After three general elections, it appears as though the UK government is finally going to keep its promise to grant votes for life to British nationals abroad.
Tuesday’s Queen’s Speech confirmed the measure after British Chancellor Rishi Sunak announced in March that £2.5 million would be put aside to give voting rights back to British nationals overseas.
Currently, UK nationals overseas have automatically lost the right to vote in UK elections after spending 15 years abroad. As a result of this, an estimated three million overseas residents around the world have lost the right to vote in any general election unless they adopt the nationality of their chosen country.
David Cameron first pledged to end the 15-year rule in the 2015 Conservative election manifesto, but the measure was never acted upon, denying hundreds of thousands of long-term British residents living in EU countries the right to vote in the 2016 EU referendum. Theresa May repeated the pledge in 2017 and also failed to honour it.
The new law will give all British nationals living abroad the right to vote in UK local and general elections for the rest of their lives. The news was welcomed by 99-year-old Harry Shindler, a WWII veteran resident in Italy who has campaigned to end the 15-year rule for several years, taking unsuccessful challenges to the UK High Court and the European Court of Human Rights.

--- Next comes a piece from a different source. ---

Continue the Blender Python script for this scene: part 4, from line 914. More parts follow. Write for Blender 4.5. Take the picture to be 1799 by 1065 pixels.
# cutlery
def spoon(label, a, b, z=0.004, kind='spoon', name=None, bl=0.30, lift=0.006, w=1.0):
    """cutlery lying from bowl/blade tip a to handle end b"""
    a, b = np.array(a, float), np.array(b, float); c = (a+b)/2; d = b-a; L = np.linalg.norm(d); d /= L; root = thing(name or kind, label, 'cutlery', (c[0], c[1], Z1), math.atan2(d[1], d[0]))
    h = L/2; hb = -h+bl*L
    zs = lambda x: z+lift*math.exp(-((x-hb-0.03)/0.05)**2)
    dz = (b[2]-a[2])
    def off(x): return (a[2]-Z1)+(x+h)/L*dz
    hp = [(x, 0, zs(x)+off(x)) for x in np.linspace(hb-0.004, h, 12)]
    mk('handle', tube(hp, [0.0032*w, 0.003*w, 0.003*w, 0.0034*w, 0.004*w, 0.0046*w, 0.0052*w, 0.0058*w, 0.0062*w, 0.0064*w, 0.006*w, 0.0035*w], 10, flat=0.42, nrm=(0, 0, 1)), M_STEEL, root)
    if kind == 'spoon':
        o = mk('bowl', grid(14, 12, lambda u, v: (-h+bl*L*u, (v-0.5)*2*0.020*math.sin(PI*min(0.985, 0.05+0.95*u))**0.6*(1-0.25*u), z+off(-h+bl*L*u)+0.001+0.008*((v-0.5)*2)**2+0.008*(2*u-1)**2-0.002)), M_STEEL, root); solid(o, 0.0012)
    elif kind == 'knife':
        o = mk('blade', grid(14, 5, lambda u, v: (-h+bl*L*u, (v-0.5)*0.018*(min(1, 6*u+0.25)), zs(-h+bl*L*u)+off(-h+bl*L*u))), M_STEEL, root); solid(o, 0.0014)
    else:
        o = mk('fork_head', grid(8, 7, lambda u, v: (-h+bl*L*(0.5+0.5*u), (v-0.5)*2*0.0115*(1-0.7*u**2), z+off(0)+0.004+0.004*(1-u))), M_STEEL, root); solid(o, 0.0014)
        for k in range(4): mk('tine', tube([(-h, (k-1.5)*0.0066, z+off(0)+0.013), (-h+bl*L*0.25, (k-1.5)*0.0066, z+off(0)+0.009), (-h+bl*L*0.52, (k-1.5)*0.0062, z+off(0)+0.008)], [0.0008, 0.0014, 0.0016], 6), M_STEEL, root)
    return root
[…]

Shindler, who will turn 100 in July, said he had received a letter from Boris Johnson saying “to take away your voting rights was a bit much.”
Expat votes are likely to be permitted in the last UK constituency in which citizens were registered, despite the fact that many of these voters may now have little or no contact with that constituency. The idea of one or more “expat MPs”, who would represent the interest of Britons abroad in the UK parliament has been proposed by the Liberal Democrats in the past, and this system occurs in France and Italy, but it has never been considered at government level in the UK. .
There have been accusations that Johnson and the Conservative party are gambling that older, long-term expats abroad are more likely to vote Conservative, and that this measure, along with the controversial plan to introduce photo ID in UK elections, has more to do with electoral advantage than basic fairness.
However, the measure will also give Britons abroad a voice, reinforcing the “global Britain” concept that Boris Johnson’s government wishes to promote in the post-Brexit era.